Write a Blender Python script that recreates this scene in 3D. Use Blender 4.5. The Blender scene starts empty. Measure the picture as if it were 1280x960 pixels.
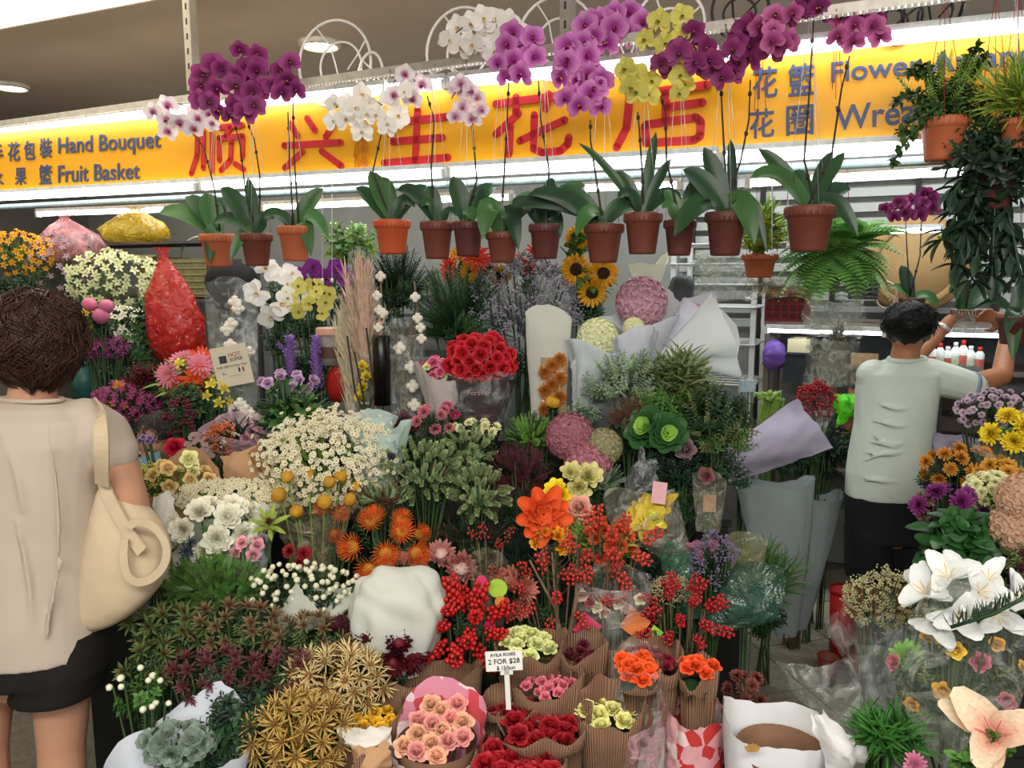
import bpy, math, random
import numpy as np
from math import sin, cos, pi, radians as rad
S = bpy.context.scene
COL = S.collection
random.seed(7); rng = np.random.default_rng(7)

# ------------------------------------------------ camera, world, exposure, big lights
FPX = 980.0; CH = 1.8; PITCH = rad(7.8)
cam = bpy.data.objects.new('camera', bpy.data.cameras.new('camera')); COL.objects.link(cam)
cam.location = (0, 0, CH); cam.rotation_euler = (rad(90) - PITCH, 0, 0)
cam.data.sensor_width = 36; cam.data.lens = FPX / 1280 * 36; cam.data.clip_start = .05
S.camera = cam
S.view_settings.view_transform = 'Standard'; S.view_settings.look = 'None'
S.view_settings.gamma = 1; S.view_settings.use_curve_mapping = False
S.view_settings.exposure = 0.2
w = bpy.data.worlds.new('world'); S.world = w; w.use_nodes = True
w.node_tree.nodes['Background'].inputs[0].default_value = (.62, .66, .70, 1)
w.node_tree.nodes['Background'].inputs[1].default_value = .42
ANG0 = -.45
def area(name, loc, rot, sx, sy, power, col):
    l = bpy.data.lights.new(name, 'AREA'); l.shape = 'RECTANGLE'; l.size = sx; l.size_y = sy; l.energy = power; l.color = col
    o = bpy.data.objects.new(name, l); COL.objects.link(o); o.location = loc; o.rotation_euler = rot; return o
area('market_hall_light', (-.3, -.6, 3.05), (rad(14), 0, 0), 3.4, .7, 130, (1, .96, .90))
area('shop_interior_fill', (1.6, 3.9, 2.95), (0, 0, ANG0), 2.6, .3, 34, (.95, .98, 1))  # added fill that brightens the shop interior, besides its tube lights
area('shop_interior_fill', (-1.6, 4.8, 2.95), (0, 0, ANG0), 2.6, .3, 26, (.95, .98, 1))  # second added fill, for the left part of the interior
area('ceiling_upfill', (0, -.9, 2.45), (rad(180 - 20), 0, 0), 3.4, .3, 34, (1, .93, .82))  # unseen upward light, added to lift the ceiling brightness
area('market_hall_light', (.6, -2.6, 3.05), (rad(32), 0, 0), 3.5, .9, 125, (1, .97, .93))

# ------------------------------------------------ pixel rays
RT = np.array([1., 0, 0]); FW = np.array([0, cos(PITCH), -sin(PITCH)]); UP = np.array([0, sin(PITCH), cos(PITCH)])
CP = np.array([0, 0, CH])
def P(px, py, s):
    d = FPX / s
    return CP + FW * d + RT * ((px - 640) / s) + UP * ((480 - py) / s)
_a = P(0, 206, 220); _b = P(1200, 112, 408)
U = _b - _a; U[2] = 0; U /= np.linalg.norm(U)          # along the sign, to the right
VV = np.array([-U[1], U[0], 0.])                       # into the shop
ZZ = np.array([0, 0, 1.])
def PW(px, py, d):                                     # a point on the plane d metres behind the sign
    r = FW + RT * ((px - 640) / FPX) + UP * ((480 - py) / FPX)
    o = _a + VV * d
    return CP + r * (np.dot(o - CP, VV) / np.dot(r, VV))
def ssc(p): return FPX / np.dot(np.array(p) - CP, FW)
ANG = math.atan2(U[1], U[0])
def L(p): return np.array([np.dot(np.array(p) - _a, U), np.dot(np.array(p) - _a, VV), p[2]])   # world -> shop frame (u, v, z)
def WD(u, v, z): q = _a + U * u + VV * v; return np.array([q[0], q[1], z])

# ------------------------------------------------ materials
def hexc(h):
    h = h.lstrip('#'); c = [int(h[i:i + 2], 16) / 255 for i in (0, 2, 4)]
    return tuple(x / 12.92 if x < .04045 else ((x + .055) / 1.055) ** 2.4 for x in c)
MC = {}
def mat(col, rough=.6, var=.18, scale=30, bump=0, name=None, metal=0, trans=0, rib=0, spec=.4, objvar=0):
    key = (col, rough, var, scale, bump, metal, trans, rib, objvar)
    if key in MC: return MC[key]
    m = bpy.data.materials.new(name or 'surface'); m.use_nodes = True; nt = m.node_tree; N = nt.nodes; K = nt.links
    b = N['Principled BSDF']; c = hexc(col)
    b.inputs['Roughness'].default_value = rough; b.inputs['Metallic'].default_value = metal
    b.inputs['Specular IOR Level'].default_value = spec
    tc = N.new('ShaderNodeTexCoord')
    no = N.new('ShaderNodeTexNoise'); no.inputs['Scale'].default_value = scale; no.inputs['Detail'].default_value = 3
    K.new(tc.outputs['Object'], no.inputs['Vector'])
    mr = N.new('ShaderNodeMapRange'); mr.inputs['From Min'].default_value = .3; mr.inputs['From Max'].default_value = .7
    mr.inputs['To Min'].default_value = 1 - var; mr.inputs['To Max'].default_value = 1 + var
    K.new(no.outputs['Fac'], mr.inputs['Value'])
    out = mr.outputs['Result']
    if objvar:
        oi = N.new('ShaderNodeObjectInfo'); m2 = N.new('ShaderNodeMapRange')
        m2.inputs['To Min'].default_value = 1 - objvar; m2.inputs['To Max'].default_value = 1 + objvar
        K.new(oi.outputs['Random'], m2.inputs['Value'])
        mm = N.new('ShaderNodeMath'); mm.operation = 'MULTIPLY'; K.new(out, mm.inputs[0]); K.new(m2.outputs['Result'], mm.inputs[1]); out = mm.outputs[0]
    vm = N.new('ShaderNodeVectorMath'); vm.operation = 'SCALE'; vm.inputs[0].default_value = c
    K.new(out, vm.inputs['Scale']); K.new(vm.outputs[0], b.inputs['Base Color'])
    if trans:
        b.inputs['Transmission Weight'].default_value = 0
        t = N.new('ShaderNodeBsdfTranslucent'); K.new(vm.outputs[0], t.inputs[0])
        mx = N.new('ShaderNodeMixShader'); mx.inputs[0].default_value = trans
        K.new(b.outputs[0], mx.inputs[1]); K.new(t.outputs[0], mx.inputs[2]); K.new(mx.outputs[0], N['Material Output'].inputs[0])
    if bump or rib:
        bp = N.new('ShaderNodeBump'); bp.inputs['Strength'].default_value = max(bump, rib) ; bp.inputs['Distance'].default_value = .01
        if rib:
            uv = N.new('ShaderNodeUVMap'); wv = N.new('ShaderNodeTexWave'); wv.inputs['Scale'].default_value = 9; wv.inputs['Distortion'].default_value = .4
            K.new(uv.outputs[0], wv.inputs['Vector']); K.new(wv.outputs['Fac'], bp.inputs['Height']); mq = N.new('ShaderNodeMapRange'); mq.inputs['To Min'].default_value = .72; mq.inputs['To Max'].default_value = 1.12; K.new(wv.outputs['Fac'], mq.inputs['Value']); v2 = N.new('ShaderNodeVectorMath'); v2.operation = 'SCALE'; K.new(vm.outputs[0], v2.inputs[0]); K.new(mq.outputs[0], v2.inputs['Scale']); K.new(v2.outputs[0], b.inputs['Base Color'])
        else: K.new(no.outputs['Fac'], bp.inputs['Height'])
        K.new(bp.outputs[0], b.inputs['Normal'])
    MC[key] = m; return m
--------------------
*SHORT PROBLEM*. Exactly restate the lines from the beginning of the data through the line with "random.seed(7); rng = np.random.default_rng(7)", and no others, keeping pictures out.

*RIGHT ANSWER*.
Write a Blender Python script that recreates this scene in 3D. Use Blender 4.5. The Blender scene starts empty. Measure the picture as if it were 1280x960 pixels.
import bpy, math, random
import numpy as np
from math import sin, cos, pi, radians as rad
S = bpy.context.scene
COL = S.collection
random.seed(7); rng = np.random.default_rng(7)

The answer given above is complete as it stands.